A still vaster thought is also involved: the imprisoning of the life of a solar Logos in the form of a solar system, its evolutionary development through the medium of that form and the eventual perfection and release of that life from the form at the conclusion of a great solar cycle. The lesser cycle of man is involved in the greater and his attainment and the nature of his liberation is only relative to the greater whole.

1. The specific division of the gunas.

This specific or particularized division of the gunas is divided into sixteen parts which deal primarily with man's reaction to the tangible objective world.

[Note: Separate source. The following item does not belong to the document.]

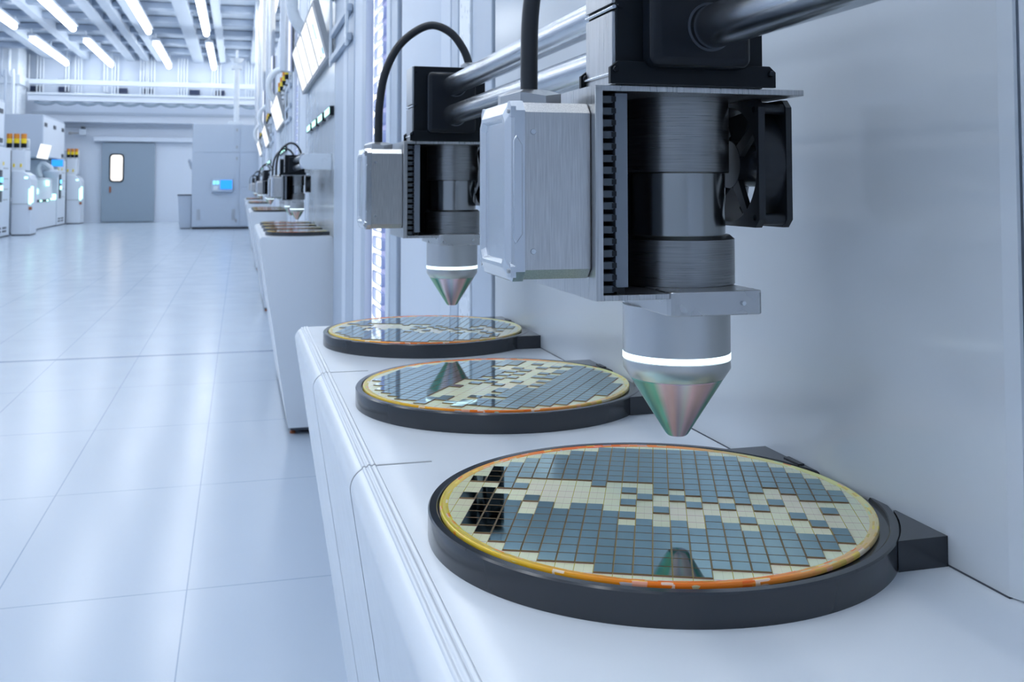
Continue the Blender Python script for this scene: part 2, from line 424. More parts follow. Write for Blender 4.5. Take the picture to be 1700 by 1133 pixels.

  1. The five elements: ether, air, fire, water and earth. These are the directly involved effects of the unspecific or subjective sound or word.
  2. The five sense organs: the ear, the skin, the eye, the tongue and the nostrils, those physical organs or channels through which identification with the tangible world becomes possible.
  3. The five organs of action: voice, hands, feet, the excretory organs, and the organs of generation.
  4. The mind. This is the sixth sense, the organ which synthesizes all the other sense organs and eventually will make their use a thing of the past.

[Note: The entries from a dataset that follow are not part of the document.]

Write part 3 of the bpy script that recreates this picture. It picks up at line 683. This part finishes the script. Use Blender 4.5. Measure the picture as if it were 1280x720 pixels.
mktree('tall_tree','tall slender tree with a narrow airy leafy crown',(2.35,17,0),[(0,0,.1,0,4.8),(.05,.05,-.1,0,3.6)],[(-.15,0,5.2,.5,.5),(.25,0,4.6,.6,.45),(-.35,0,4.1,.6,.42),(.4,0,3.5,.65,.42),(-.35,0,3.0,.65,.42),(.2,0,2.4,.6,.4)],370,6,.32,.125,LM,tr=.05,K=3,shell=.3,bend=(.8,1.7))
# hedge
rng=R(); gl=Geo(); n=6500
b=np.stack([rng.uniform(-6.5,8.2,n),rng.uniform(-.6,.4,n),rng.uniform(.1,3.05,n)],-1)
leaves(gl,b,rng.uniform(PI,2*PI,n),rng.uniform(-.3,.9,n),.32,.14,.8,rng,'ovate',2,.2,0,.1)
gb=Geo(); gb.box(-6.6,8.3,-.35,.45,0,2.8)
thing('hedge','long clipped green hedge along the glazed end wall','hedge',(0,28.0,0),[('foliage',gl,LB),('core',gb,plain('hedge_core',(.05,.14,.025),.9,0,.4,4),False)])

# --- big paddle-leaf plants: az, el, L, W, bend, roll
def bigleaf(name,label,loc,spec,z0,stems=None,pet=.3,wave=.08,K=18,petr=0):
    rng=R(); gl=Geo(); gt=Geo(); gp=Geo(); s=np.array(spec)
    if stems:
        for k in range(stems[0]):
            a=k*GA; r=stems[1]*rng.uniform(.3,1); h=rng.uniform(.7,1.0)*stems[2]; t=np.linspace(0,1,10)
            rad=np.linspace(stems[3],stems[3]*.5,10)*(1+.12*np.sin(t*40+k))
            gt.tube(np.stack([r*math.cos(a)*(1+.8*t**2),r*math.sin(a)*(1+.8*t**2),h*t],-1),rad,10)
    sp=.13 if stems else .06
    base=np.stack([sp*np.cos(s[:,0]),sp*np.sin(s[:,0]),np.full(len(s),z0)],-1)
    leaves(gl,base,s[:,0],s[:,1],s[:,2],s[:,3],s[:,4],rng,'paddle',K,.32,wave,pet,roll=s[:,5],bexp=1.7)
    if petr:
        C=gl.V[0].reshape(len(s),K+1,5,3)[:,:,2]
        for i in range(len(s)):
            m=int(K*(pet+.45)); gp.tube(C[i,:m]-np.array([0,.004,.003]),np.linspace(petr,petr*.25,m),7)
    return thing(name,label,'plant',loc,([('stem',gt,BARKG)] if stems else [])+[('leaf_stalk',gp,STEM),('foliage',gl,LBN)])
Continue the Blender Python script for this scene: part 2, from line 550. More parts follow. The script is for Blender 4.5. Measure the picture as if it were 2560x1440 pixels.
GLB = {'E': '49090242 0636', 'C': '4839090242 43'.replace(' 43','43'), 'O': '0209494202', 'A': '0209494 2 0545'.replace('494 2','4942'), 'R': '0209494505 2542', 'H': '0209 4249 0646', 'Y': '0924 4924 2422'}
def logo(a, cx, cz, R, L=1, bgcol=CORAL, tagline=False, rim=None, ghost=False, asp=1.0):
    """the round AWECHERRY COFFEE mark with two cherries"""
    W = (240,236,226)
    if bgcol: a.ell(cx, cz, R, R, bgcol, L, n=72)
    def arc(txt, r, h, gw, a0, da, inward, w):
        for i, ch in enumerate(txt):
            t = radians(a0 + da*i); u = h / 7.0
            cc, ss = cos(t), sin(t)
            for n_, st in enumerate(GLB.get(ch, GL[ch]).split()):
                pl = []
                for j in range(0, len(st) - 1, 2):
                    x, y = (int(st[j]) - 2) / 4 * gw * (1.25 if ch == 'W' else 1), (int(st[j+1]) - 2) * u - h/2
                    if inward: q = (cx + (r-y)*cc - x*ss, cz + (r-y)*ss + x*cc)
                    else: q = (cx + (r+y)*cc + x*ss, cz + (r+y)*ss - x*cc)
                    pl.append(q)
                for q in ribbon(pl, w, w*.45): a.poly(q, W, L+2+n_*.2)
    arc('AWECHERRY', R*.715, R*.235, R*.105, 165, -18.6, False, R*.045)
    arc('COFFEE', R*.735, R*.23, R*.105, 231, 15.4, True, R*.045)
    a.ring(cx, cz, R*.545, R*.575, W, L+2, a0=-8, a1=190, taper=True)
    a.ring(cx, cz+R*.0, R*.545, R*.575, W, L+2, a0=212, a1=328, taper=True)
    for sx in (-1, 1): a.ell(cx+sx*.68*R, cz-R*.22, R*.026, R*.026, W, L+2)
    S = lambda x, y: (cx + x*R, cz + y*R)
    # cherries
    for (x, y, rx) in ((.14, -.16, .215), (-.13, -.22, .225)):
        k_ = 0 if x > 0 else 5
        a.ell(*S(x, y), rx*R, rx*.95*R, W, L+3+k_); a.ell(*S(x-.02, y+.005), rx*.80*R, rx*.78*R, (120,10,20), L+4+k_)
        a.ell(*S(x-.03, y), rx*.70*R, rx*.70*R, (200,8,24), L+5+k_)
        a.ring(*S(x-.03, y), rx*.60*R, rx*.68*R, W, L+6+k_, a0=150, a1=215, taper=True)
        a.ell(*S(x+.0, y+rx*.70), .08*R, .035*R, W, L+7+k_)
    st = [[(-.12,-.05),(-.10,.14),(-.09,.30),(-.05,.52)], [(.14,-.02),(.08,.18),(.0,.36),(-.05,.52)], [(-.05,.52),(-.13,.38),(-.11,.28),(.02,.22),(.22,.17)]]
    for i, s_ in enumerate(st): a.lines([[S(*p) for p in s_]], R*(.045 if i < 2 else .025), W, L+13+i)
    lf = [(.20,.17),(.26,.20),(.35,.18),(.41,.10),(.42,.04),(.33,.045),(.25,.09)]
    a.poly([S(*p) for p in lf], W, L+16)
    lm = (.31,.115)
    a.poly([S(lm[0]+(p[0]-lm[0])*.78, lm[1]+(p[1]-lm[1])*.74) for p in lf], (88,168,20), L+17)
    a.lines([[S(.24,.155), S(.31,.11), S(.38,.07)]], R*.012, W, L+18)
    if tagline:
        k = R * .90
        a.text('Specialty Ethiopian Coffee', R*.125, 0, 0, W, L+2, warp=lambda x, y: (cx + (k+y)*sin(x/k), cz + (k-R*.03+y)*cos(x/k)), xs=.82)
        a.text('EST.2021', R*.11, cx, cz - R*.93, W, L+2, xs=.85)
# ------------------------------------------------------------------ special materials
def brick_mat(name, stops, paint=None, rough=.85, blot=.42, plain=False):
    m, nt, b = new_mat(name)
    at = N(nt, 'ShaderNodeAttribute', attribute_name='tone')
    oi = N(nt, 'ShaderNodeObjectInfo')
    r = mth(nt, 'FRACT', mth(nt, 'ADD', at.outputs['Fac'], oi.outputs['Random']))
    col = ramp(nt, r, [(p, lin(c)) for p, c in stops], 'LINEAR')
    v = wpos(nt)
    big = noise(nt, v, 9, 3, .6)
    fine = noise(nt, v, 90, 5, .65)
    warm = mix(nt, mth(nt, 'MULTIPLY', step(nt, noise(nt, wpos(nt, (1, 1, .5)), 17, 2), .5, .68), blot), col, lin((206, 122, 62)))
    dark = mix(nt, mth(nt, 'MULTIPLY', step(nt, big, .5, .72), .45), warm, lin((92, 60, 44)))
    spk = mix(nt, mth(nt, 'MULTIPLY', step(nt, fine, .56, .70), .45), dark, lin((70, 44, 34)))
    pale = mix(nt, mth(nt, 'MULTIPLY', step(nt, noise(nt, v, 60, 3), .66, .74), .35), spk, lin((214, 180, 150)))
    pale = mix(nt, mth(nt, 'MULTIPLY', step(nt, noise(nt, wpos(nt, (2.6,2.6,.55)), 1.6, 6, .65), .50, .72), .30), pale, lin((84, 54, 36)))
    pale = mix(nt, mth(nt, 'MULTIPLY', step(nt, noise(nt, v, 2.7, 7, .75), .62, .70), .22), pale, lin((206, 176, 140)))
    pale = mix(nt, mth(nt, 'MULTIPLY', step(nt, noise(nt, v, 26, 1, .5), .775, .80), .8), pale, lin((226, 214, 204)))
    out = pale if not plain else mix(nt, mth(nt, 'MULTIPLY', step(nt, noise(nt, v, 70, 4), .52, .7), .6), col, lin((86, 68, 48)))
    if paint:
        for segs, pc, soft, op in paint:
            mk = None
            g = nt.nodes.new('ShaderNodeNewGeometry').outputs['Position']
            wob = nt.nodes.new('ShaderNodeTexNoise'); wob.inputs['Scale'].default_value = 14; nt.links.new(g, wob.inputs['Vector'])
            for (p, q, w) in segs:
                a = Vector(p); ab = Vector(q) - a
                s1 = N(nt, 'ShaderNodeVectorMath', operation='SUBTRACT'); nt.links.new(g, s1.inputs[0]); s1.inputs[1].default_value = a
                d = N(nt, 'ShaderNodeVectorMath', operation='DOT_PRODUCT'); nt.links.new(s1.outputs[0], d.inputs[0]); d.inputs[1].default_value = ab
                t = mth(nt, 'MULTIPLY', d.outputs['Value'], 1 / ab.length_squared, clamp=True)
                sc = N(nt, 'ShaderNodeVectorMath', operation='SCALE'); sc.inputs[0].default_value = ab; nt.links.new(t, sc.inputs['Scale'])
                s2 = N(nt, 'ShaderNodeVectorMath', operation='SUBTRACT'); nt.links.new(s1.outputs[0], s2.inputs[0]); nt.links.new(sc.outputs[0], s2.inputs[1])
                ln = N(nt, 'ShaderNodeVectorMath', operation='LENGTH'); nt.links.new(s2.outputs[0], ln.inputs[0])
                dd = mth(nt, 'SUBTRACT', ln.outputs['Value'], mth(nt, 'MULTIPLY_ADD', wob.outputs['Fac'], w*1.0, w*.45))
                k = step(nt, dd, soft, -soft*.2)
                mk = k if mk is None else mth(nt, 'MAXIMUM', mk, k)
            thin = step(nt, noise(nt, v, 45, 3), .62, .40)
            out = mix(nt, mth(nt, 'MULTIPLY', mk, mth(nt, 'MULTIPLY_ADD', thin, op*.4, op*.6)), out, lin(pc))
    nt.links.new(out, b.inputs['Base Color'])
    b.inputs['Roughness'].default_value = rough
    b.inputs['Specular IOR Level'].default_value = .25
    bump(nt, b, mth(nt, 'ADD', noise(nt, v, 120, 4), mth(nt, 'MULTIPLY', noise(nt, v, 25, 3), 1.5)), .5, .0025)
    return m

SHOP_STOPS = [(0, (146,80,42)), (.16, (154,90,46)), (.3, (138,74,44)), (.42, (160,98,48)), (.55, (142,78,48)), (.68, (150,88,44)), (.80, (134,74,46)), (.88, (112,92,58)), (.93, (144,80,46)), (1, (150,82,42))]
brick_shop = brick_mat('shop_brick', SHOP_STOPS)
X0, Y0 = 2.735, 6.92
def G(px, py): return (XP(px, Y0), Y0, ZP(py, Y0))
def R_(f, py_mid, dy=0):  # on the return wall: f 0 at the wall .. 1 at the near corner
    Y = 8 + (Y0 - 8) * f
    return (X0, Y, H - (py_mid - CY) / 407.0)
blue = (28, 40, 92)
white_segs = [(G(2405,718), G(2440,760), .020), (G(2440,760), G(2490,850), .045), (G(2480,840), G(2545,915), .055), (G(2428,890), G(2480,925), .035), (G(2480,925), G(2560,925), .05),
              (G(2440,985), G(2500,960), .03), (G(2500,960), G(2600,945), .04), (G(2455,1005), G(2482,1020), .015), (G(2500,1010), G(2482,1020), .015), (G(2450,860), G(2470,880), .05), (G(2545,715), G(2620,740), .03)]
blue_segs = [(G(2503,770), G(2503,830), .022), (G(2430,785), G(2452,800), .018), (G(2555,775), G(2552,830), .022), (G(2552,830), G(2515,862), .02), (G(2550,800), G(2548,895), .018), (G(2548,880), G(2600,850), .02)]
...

These sixteen means of perception and activity in the phenomenal world are channels for the real thinking man; they demonstrate his active reality and are the sum total of the physical facts relating to every incarnated son of God. Similary [158] in their cosmic connotation, they are the sum total of the facts demonstrating the reality of a cosmic incarnation. "The Word is made flesh" both individually and in a cosmic sense.

2. The unspecific division of the gunas.

These are six in number and concern that which lies back of the specific; they deal with that which is subjective and intangible, and with the force display which produces the specific forms.

Technically these are called in the Hindu books the tanmatras. They have to do with consciousness more than form and are the "special modifications of buddhi or consciousness" (Ganganatha Jha). They are:

  1. The element of hearing, or that which produces the ear, - the rudiment of hearing,
  2. The element of touch or that which produces the mechanism of touch, the skin, etc., - the rudiment of touch,
  3. The element of sight, or that which produces the eye,
  4. The element of taste, or that which produces the mechanism of taste.
  5. The element of smell, or that which produces the mechanism of smell.

Back of these five lies the sixth tanmatra or modification of the consciousness principle, the "feeling of personality" as it has been called, the "I am I" consciousness, the ahamkara principle. It is this which produces the sense of personal reality and of one's being a separated unit of consciousness. It is the basis of the great "heresy of [159] separateness" and the cause of the real or spiritual man being lured into the great illusion. It is this which forces man for long aeons to identify himself with the things of the senses and it is this too which eventually brings him to the position where he seeks liberation.

3. The indicated.

Back of the sixteen specialized divisions and back of the six unspecialized, lies that which is the cause of them all, which is called in the Hindu books Buddhi, or pure reason, the intellect apart from the lower mind, sometimes called the intuition, whose nature is love-wisdom. This is the Christ-life or principle, which in the process of taking incarnation or form, as we know it, manifests forth as the specific and the unspecific. It is as yet for the majority only "indicated." We surmise it is there. The work of Raja Yoga is to bring forth into full knowledge this vague surmise so that theory becomes fact and that which is latent and believed to exist may be recognized and known for what it is.

4. The untouchable.

Finally we come to the fourth division of the gunas or aspects, that "in which we live and move and have our being," the untouchable or unknown God. This is the great form of existence in which our little forms are found. This is the sum total of the thinking substance of which our little minds are part; this is the whole manifestation of God through the medium of the cosmic Christ of which each little Son of God is a [160] part. Of this untouchable and unknown the mind of man cannot as yet conceive.